═════ Data provided ═════

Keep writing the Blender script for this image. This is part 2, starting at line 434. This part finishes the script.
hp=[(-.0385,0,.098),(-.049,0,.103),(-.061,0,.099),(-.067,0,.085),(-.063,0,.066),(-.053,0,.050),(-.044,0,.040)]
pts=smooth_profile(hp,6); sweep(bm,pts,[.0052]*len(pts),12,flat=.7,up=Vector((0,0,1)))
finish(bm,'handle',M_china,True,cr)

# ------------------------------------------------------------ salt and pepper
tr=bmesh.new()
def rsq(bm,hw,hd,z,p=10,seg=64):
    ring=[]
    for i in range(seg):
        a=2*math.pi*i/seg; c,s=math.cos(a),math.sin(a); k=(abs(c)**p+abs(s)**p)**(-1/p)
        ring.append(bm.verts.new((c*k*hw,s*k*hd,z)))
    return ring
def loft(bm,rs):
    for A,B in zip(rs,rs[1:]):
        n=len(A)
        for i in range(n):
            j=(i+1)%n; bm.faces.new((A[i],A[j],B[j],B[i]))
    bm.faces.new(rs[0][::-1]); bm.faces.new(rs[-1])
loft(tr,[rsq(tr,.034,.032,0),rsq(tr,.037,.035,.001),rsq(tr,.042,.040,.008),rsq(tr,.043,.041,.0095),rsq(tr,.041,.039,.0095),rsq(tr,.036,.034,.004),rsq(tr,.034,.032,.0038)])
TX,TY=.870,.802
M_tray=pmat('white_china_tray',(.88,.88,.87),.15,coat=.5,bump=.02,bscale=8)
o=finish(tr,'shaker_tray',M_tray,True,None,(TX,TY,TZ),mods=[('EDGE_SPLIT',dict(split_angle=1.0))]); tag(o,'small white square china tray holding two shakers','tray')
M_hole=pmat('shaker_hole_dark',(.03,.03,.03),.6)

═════

Return nothing but the lines from the first line of the listing through the line with "finish(bm,'handle',M_china,True,cr)", please, keeping every one of them unchanged.

◆ Solution to this problem:
Keep writing the Blender script for this image. This is part 2, starting at line 434. This part finishes the script.
hp=[(-.0385,0,.098),(-.049,0,.103),(-.061,0,.099),(-.067,0,.085),(-.063,0,.066),(-.053,0,.050),(-.044,0,.040)]
pts=smooth_profile(hp,6); sweep(bm,pts,[.0052]*len(pts),12,flat=.7,up=Vector((0,0,1)))
finish(bm,'handle',M_china,True,cr)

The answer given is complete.